Question

If $A=30{}^\circ $, verify that: \[\sin 2A=\dfrac{2\tan A}{1+{{\tan }^{2}}A}\].

Answer 1

Hint: We will be using the concept of trigonometric functions to solve the problem. We will put the value of $A=30{}^\circ $ in LHS and RHS and further simplify each side to find the value of each side. Then we will show that since the value of both sides are equal for A therefore verified.

Complete step-by-step answer:
Now, we have been given that$A=30{}^\circ $.

We have to verify that \[\sin 2A=\dfrac{2\tan A}{1+{{\tan }^{2}}A}\].

Now, we will first take LHS which is given as $\sin 2A$ and then substitute the value of A in LHS to find its value. So, we have,

$\begin{align}

  & \sin 2A=\sin 2\times 30{}^\circ \\

 & =\sin 60{}^\circ \\

\end{align}$

Now, we know that the value of $\sin 60{}^\circ =\dfrac{\sqrt{3}}{2}$. So, we have,

$\sin 2A=\dfrac{\sqrt{3}}{2}............\left( 1 \right)$

Now, we take RHS which have been given to us as \[\dfrac{2\tan A}{1+{{\tan }^{2}}A}\].

Now, we will substitute the value of $A=30{}^\circ $in the RHS. So, we have,

\[\dfrac{2\tan A}{1+{{\tan }^{2}}A}=\dfrac{2\tan 30{}^\circ }{1+{{\tan }^{2}}30{}^\circ }\]

Now, we know that the value of $\tan 30{}^\circ =\dfrac{1}{\sqrt{3}}$. So, we have,

\[\begin{align}

  & \dfrac{2\tan A}{1+{{\tan }^{2}}A}=\dfrac{\dfrac{2}{\sqrt{3}}}{1+\dfrac{1}{3}} \\

 & =\dfrac{\dfrac{2}{\sqrt{3}}}{\dfrac{4}{3}} \\

 & =\dfrac{2\times 3}{4\times \sqrt{3}} \\

 & \dfrac{2\tan A}{1+{{\tan }^{2}}A}=\dfrac{\sqrt{3}}{2}............\left( 2 \right) \\

\end{align}\]

Now, from (1) and (2) we have that,

\[\sin 2A=\dfrac{2\tan A}{1+{{\tan }^{2}}A}\]
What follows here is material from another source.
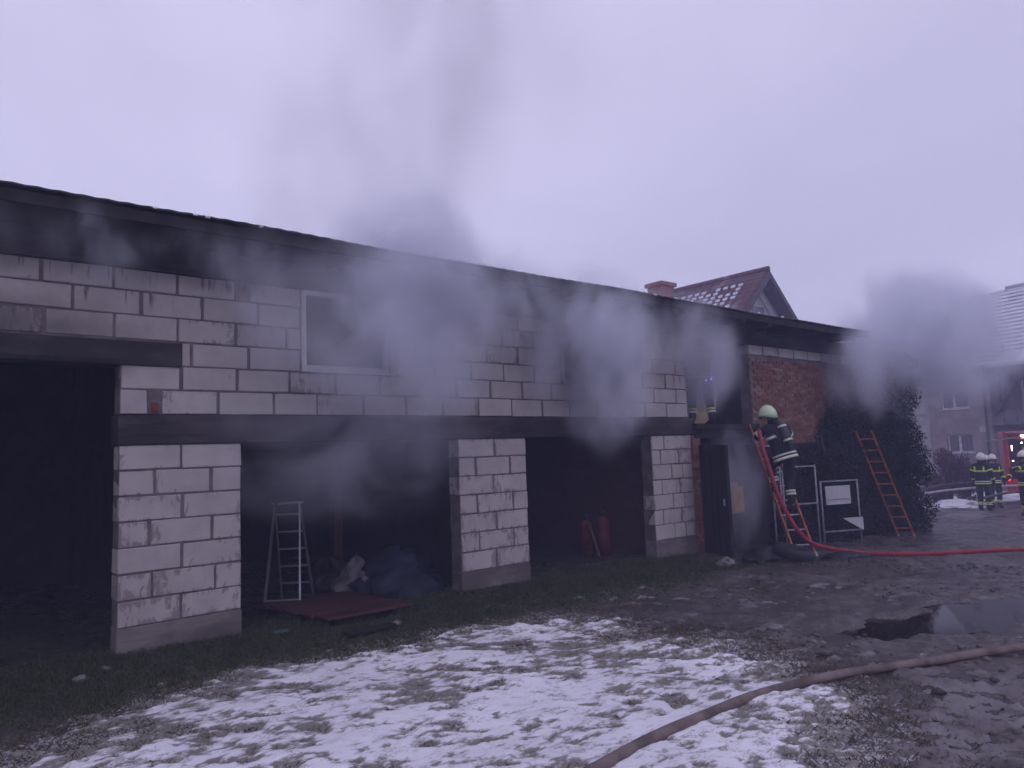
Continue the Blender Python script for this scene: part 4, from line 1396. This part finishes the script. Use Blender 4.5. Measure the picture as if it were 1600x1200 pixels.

Therefore, we have verified.


Note: To solve these type of question it is important to note that we have used a fact like,

$\begin{align}

  & \sin 60{}^\circ =\dfrac{\sqrt{3}}{2} \\

 & \tan 30{}^\circ =\dfrac{1}{\sqrt{3}} \\

\end{align}$

Also, it is important to notice that to verify the expression we have substituted the value of A in the expression.